» WHAT YOU ARE ASKED TO DO
Separate out the lines that hold "wide".

[Start of SOURCE EXCERPT]

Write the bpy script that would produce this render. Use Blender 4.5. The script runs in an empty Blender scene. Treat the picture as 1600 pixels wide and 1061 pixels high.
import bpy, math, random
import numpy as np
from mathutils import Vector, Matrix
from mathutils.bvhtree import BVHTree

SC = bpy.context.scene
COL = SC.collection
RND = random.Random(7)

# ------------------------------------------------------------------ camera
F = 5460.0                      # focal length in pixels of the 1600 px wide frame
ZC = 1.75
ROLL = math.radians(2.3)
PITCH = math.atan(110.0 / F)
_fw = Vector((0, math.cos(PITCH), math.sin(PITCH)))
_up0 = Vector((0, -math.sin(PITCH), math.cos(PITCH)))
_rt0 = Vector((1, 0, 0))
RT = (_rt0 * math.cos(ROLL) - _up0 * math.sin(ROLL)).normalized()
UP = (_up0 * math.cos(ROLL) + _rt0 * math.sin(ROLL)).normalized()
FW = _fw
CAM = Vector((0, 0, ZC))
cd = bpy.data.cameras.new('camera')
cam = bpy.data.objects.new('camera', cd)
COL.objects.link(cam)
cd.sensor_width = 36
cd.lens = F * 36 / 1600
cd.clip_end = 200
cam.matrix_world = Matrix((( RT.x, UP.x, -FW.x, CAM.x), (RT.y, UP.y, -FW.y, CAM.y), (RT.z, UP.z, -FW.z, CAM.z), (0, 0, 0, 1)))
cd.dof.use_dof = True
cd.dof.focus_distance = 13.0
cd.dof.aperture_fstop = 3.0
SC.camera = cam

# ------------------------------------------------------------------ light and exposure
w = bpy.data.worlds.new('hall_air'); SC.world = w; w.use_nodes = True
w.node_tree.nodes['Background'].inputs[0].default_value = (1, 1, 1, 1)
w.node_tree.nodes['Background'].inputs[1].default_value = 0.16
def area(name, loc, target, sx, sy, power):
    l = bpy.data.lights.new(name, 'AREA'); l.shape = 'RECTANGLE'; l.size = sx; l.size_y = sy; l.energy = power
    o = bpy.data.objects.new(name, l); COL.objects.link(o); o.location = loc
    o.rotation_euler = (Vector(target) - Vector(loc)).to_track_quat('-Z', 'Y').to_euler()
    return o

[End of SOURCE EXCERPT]

» ANSWER FOR THE TASK
Write the bpy script that would produce this render. Use Blender 4.5. The script runs in an empty Blender scene. Treat the picture as 1600 pixels wide and 1061 pixels high.
F = 5460.0                      # focal length in pixels of the 1600 px wide frame